## Recorded information
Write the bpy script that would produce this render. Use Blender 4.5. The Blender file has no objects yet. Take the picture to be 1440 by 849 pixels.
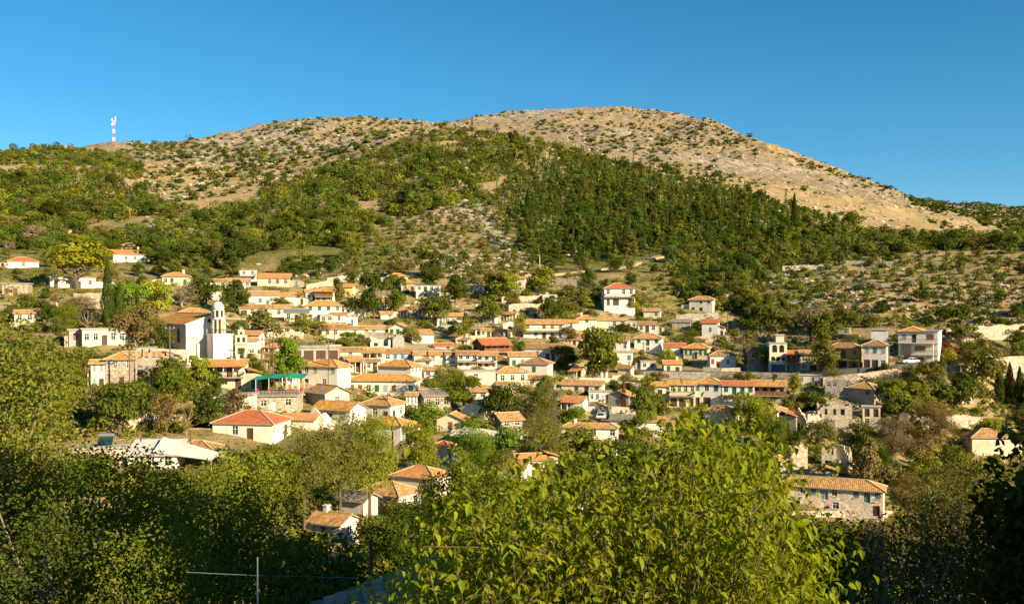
import bpy, math, random
import numpy as np
from mathutils import Vector, Matrix

# ------------------------------------------------------------------ camera, sky, sun, exposure
S = bpy.context.scene
COL = S.collection
F, U0, VH = 1400.0, 720.0, 424.5           # focal length and picture centre, in photo pixels
SUN_AZ, SUN_EL = math.radians(52), math.radians(22.5)   # sun stands behind the viewer, to the right
SH = Vector((math.sin(SUN_AZ), -math.cos(SUN_AZ), 0))
SUNV = Vector((SH.x*math.cos(SUN_EL), SH.y*math.cos(SUN_EL), math.sin(SUN_EL)))

cd = bpy.data.cameras.new('camera'); cam = bpy.data.objects.new('camera', cd); COL.objects.link(cam)
cd.sensor_width = 36.0; cd.lens = 36.0*F/1440.0; cd.clip_start = 0.2; cd.clip_end = 12000
cam.rotation_euler = (math.radians(90), 0, 0); cam.location = (0, 0, 0)
S.camera = cam

W = bpy.data.worlds.new('World'); S.world = W; W.use_nodes = True
nt = W.node_tree; nt.nodes.clear()
sky = nt.nodes.new('ShaderNodeTexSky'); sky.sky_type = 'NISHITA'; sky.sun_disc = False
sky.sun_elevation = SUN_EL; sky.sun_rotation = math.pi - SUN_AZ
sky.altitude = 1800; sky.air_density = 1.0; sky.dust_density = 0.9; sky.ozone_density = 5.0
hs = nt.nodes.new('ShaderNodeHueSaturation'); hs.inputs['Saturation'].default_value = 1.2; hs.inputs['Hue'].default_value = 0.482
bg = nt.nodes.new('ShaderNodeBackground'); bg.inputs['Strength'].default_value = 0.065
wo = nt.nodes.new('ShaderNodeOutputWorld')
nt.links.new(sky.outputs[0], hs.inputs['Color']); nt.links.new(hs.outputs[0], bg.inputs[0]); nt.links.new(bg.outputs[0], wo.inputs[0])

sl = bpy.data.lights.new('sun', 'SUN'); sl.energy = 5.0; sl.angle = math.radians(0.5); sl.color = (1.0, 0.83, 0.54)
so = bpy.data.objects.new('sun', sl); COL.objects.link(so); so.rotation_euler = (-SUNV).to_track_quat('-Z', 'Y').to_euler()
S.view_settings.view_transform = 'Standard'; S.view_settings.look = 'None'
S.view_settings.exposure = 1.12; S.view_settings.gamma = 1.0; S.view_settings.use_curve_mapping = False
S.cycles.max_bounces = 4; S.cycles.diffuse_bounces = 2; S.cycles.glossy_bounces = 1; S.cycles.transmission_bounces = 3
S.cycles.transparent_max_bounces = 4; S.cycles.use_denoising = True
S.cycles.use_adaptive_sampling = True; S.cycles.adaptive_threshold = 0.02
S.cycles.caustics_reflective = False; S.cycles.caustics_refractive = False

rnd = random.Random(7); rng = np.random.default_rng(7)

# ------------------------------------------------------------------ helpers
def tag(o, label=None, cat=None, group=None, kind=None):
    if label: o['label'] = label
    if cat: o['category'] = cat
    if group: o['group'] = group
    if kind: o['kind'] = kind
    return o
def link(name, data, parent=None, loc=None, rz=None):
    o = bpy.data.objects.new(name, data); COL.objects.link(o)
    if parent: o.parent = parent
    if loc is not None: o.location = loc
    if rz is not None: o.rotation_euler = (0, 0, rz)
    return o
def root(name, loc, rz, label, cat, group=None):
    return tag(link(name, None, None, loc, rz), label, cat, group)

class MB:
    """collects polygons (with uv in metres and a material slot) for one mesh"""
    def __init__(s): s.v = []; s.f = []; s.m = []; s.uv = []
    def poly(s, pts, m=0, uv=None):
        n = len(s.v); s.v += [tuple(p) for p in pts]; s.f.append(tuple(range(n, n+len(pts)))); s.m.append(m)
        if uv is None:
            a = Vector(pts[0]); e = (Vector(pts[1])-a); e = e.normalized() if e.length > 0 else Vector((1, 0, 0))
            nn = e.cross(Vector(pts[-1])-a); g = nn.cross(e); g = g.normalized() if g.length > 0 else Vector((0, 0, 1))
            uv = [((Vector(p)-a).dot(e), (Vector(p)-a).dot(g)) for p in pts]
        s.uv += uv
    def box(s, x0, x1, y0, y1, z0, z1, m=0):
        p = [(x0,y0,z0),(x1,y0,z0),(x1,y1,z0),(x0,y1,z0),(x0,y0,z1),(x1,y0,z1),(x1,y1,z1),(x0,y1,z1)]
        for q in ((0,1,5,4),(1,2,6,5),(2,3,7,6),(3,0,4,7),(4,5,6,7),(3,2,1,0)): s.poly([p[i] for i in q], m)
    def bar(s, a, b, w, t=None, m=0):
        a = Vector(a); b = Vector(b); t = t or w; d = (b-a).normalized()
        r = d.cross(Vector((0,0,1))); r = r.normalized() if r.length > 1e-3 else Vector((1,0,0)); q = r.cross(d)
        r *= w/2; q *= t/2
        A = [a-r-q, a+r-q, a+r+q, a-r+q]; B = [b-r-q, b+r-q, b+r+q, b-r+q]
        for i in range(4): j = (i+1) % 4; s.poly([A[i], A[j], B[j], B[i]], m)
        s.poly(A[::-1], m); s.poly(B, m)
    def tube(s, pts, rad, n=6, m=0):
        pts = [Vector(p) for p in pts]; rings = []
        for i, p in enumerate(pts):
            d = (pts[min(i+1, len(pts)-1)]-pts[max(i-1, 0)]).normalized()
            r = d.cross(Vector((0.3,0.2,1))); r = r.normalized() if r.length > 1e-3 else Vector((1,0,0)); q = r.cross(d)
            R = rad[i] if hasattr(rad, '__len__') else rad
            rings.append([p+r*(R*math.cos(k*2*math.pi/n))+q*(R*math.sin(k*2*math.pi/n)) for k in range(n)])
        for a, b in zip(rings, rings[1:]):
            for k in range(n): j = (k+1) % n; s.poly([a[k], a[j], b[j], b[k]], m)
        s.poly(rings[-1], m)
    def lathe(s, prof, n=16, c=(0,0), m=0):
        R = [[(c[0]+r*math.cos(2*math.pi*k/n), c[1]+r*math.sin(2*math.pi*k/n), z) for k in range(n)] for r, z in prof]
        for a, b in zip(R, R[1:]):
            for k in range(n): j = (k+1) % n; s.poly([a[k], a[j], b[j], b[k]], m)
        s.poly(R[-1], m)
    def mesh(s, name, mats):
        me = bpy.data.meshes.new(name); me.from_pydata(s.v, [], s.f)
        for m in mats: me.materials.append(m)
        me.polygons.foreach_set('material_index', s.m)
        ul = me.uv_layers.new(name='UVMap'); ul.data.foreach_set('uv', np.array(s.uv, dtype=np.float32).ravel())
        return me
    def build(s, name, mats, parent=None, loc=None, rz=None):
        mats = mats if isinstance(mats, (list, tuple)) else [mats]
        return link(name, s.mesh(name, mats), parent, loc, rz)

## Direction
Print, exactly as written, the lines above from the first one to the one containing "from mathutils import Vector, Matrix". Leave out pictures.

## Exercise solution
Write the bpy script that would produce this render. Use Blender 4.5. The Blender file has no objects yet. Take the picture to be 1440 by 849 pixels.
import bpy, math, random
import numpy as np
from mathutils import Vector, Matrix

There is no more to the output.